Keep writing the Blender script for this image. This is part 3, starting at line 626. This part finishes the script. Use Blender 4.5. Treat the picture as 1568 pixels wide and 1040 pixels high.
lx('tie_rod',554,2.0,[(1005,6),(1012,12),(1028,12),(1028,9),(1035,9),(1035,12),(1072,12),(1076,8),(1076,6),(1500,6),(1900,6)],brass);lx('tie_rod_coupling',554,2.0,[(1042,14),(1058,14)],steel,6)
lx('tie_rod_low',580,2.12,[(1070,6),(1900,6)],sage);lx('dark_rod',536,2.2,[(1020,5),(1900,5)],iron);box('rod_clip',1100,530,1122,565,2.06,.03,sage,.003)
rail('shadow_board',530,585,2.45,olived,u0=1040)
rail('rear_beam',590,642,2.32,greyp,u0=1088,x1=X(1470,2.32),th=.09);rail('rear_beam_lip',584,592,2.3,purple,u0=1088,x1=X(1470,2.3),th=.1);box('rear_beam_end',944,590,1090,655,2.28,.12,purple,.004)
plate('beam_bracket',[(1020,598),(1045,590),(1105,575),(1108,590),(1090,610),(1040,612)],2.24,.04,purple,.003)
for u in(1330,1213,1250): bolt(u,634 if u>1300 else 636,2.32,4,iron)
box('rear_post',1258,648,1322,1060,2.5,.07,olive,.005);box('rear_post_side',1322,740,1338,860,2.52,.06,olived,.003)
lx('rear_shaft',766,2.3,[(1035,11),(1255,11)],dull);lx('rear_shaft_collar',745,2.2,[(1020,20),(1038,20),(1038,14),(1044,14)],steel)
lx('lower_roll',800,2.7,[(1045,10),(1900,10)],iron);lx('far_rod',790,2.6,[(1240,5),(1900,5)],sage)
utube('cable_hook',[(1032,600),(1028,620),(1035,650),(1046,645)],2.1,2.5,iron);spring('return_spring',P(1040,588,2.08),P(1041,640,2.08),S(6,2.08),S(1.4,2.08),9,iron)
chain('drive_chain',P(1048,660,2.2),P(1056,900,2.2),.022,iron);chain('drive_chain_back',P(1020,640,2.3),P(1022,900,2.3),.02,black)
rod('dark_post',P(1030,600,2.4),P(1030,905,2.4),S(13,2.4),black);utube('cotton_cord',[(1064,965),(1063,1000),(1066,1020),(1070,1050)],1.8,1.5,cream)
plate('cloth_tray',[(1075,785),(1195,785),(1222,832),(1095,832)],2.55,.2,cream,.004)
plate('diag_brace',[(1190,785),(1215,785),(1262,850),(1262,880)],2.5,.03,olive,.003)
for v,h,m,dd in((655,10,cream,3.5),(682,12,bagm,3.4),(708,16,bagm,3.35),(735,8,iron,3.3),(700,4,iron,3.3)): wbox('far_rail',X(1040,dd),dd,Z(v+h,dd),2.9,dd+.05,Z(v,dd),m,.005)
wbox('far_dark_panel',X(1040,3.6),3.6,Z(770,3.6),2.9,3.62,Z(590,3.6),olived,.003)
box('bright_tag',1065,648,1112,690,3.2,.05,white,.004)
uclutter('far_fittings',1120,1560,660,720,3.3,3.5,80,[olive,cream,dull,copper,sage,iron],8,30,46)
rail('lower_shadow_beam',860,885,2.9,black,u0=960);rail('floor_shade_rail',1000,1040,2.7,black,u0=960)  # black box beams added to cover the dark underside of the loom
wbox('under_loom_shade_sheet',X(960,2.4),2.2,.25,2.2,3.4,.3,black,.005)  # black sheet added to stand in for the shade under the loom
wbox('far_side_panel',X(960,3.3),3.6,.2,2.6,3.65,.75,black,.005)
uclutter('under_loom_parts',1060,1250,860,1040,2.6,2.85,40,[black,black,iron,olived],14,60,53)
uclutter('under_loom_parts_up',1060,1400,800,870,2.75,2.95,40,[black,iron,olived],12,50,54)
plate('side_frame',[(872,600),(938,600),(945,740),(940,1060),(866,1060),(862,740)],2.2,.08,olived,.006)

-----

_WHAT THE TASK REQUIRES_: Transcribe all of the material exactly. Omit nothing.

_ANSWER TO THE PROBLEM_:
Keep writing the Blender script for this image. This is part 3, starting at line 626. This part finishes the script. Use Blender 4.5. Treat the picture as 1568 pixels wide and 1040 pixels high.
lx('tie_rod',554,2.0,[(1005,6),(1012,12),(1028,12),(1028,9),(1035,9),(1035,12),(1072,12),(1076,8),(1076,6),(1500,6),(1900,6)],brass);lx('tie_rod_coupling',554,2.0,[(1042,14),(1058,14)],steel,6)
lx('tie_rod_low',580,2.12,[(1070,6),(1900,6)],sage);lx('dark_rod',536,2.2,[(1020,5),(1900,5)],iron);box('rod_clip',1100,530,1122,565,2.06,.03,sage,.003)
rail('shadow_board',530,585,2.45,olived,u0=1040)
rail('rear_beam',590,642,2.32,greyp,u0=1088,x1=X(1470,2.32),th=.09);rail('rear_beam_lip',584,592,2.3,purple,u0=1088,x1=X(1470,2.3),th=.1);box('rear_beam_end',944,590,1090,655,2.28,.12,purple,.004)
plate('beam_bracket',[(1020,598),(1045,590),(1105,575),(1108,590),(1090,610),(1040,612)],2.24,.04,purple,.003)
for u in(1330,1213,1250): bolt(u,634 if u>1300 else 636,2.32,4,iron)
box('rear_post',1258,648,1322,1060,2.5,.07,olive,.005);box('rear_post_side',1322,740,1338,860,2.52,.06,olived,.003)
lx('rear_shaft',766,2.3,[(1035,11),(1255,11)],dull);lx('rear_shaft_collar',745,2.2,[(1020,20),(1038,20),(1038,14),(1044,14)],steel)
lx('lower_roll',800,2.7,[(1045,10),(1900,10)],iron);lx('far_rod',790,2.6,[(1240,5),(1900,5)],sage)
utube('cable_hook',[(1032,600),(1028,620),(1035,650),(1046,645)],2.1,2.5,iron);spring('return_spring',P(1040,588,2.08),P(1041,640,2.08),S(6,2.08),S(1.4,2.08),9,iron)
chain('drive_chain',P(1048,660,2.2),P(1056,900,2.2),.022,iron);chain('drive_chain_back',P(1020,640,2.3),P(1022,900,2.3),.02,black)
rod('dark_post',P(1030,600,2.4),P(1030,905,2.4),S(13,2.4),black);utube('cotton_cord',[(1064,965),(1063,1000),(1066,1020),(1070,1050)],1.8,1.5,cream)
plate('cloth_tray',[(1075,785),(1195,785),(1222,832),(1095,832)],2.55,.2,cream,.004)
plate('diag_brace',[(1190,785),(1215,785),(1262,850),(1262,880)],2.5,.03,olive,.003)
for v,h,m,dd in((655,10,cream,3.5),(682,12,bagm,3.4),(708,16,bagm,3.35),(735,8,iron,3.3),(700,4,iron,3.3)): wbox('far_rail',X(1040,dd),dd,Z(v+h,dd),2.9,dd+.05,Z(v,dd),m,.005)
wbox('far_dark_panel',X(1040,3.6),3.6,Z(770,3.6),2.9,3.62,Z(590,3.6),olived,.003)
box('bright_tag',1065,648,1112,690,3.2,.05,white,.004)
uclutter('far_fittings',1120,1560,660,720,3.3,3.5,80,[olive,cream,dull,copper,sage,iron],8,30,46)
rail('lower_shadow_beam',860,885,2.9,black,u0=960);rail('floor_shade_rail',1000,1040,2.7,black,u0=960)  # black box beams added to cover the dark underside of the loom
wbox('under_loom_shade_sheet',X(960,2.4),2.2,.25,2.2,3.4,.3,black,.005)  # black sheet added to stand in for the shade under the loom
wbox('far_side_panel',X(960,3.3),3.6,.2,2.6,3.65,.75,black,.005)
uclutter('under_loom_parts',1060,1250,860,1040,2.6,2.85,40,[black,black,iron,olived],14,60,53)
uclutter('under_loom_parts_up',1060,1400,800,870,2.75,2.95,40,[black,iron,olived],12,50,54)
plate('side_frame',[(872,600),(938,600),(945,740),(940,1060),(866,1060),(862,740)],2.2,.08,olived,.006)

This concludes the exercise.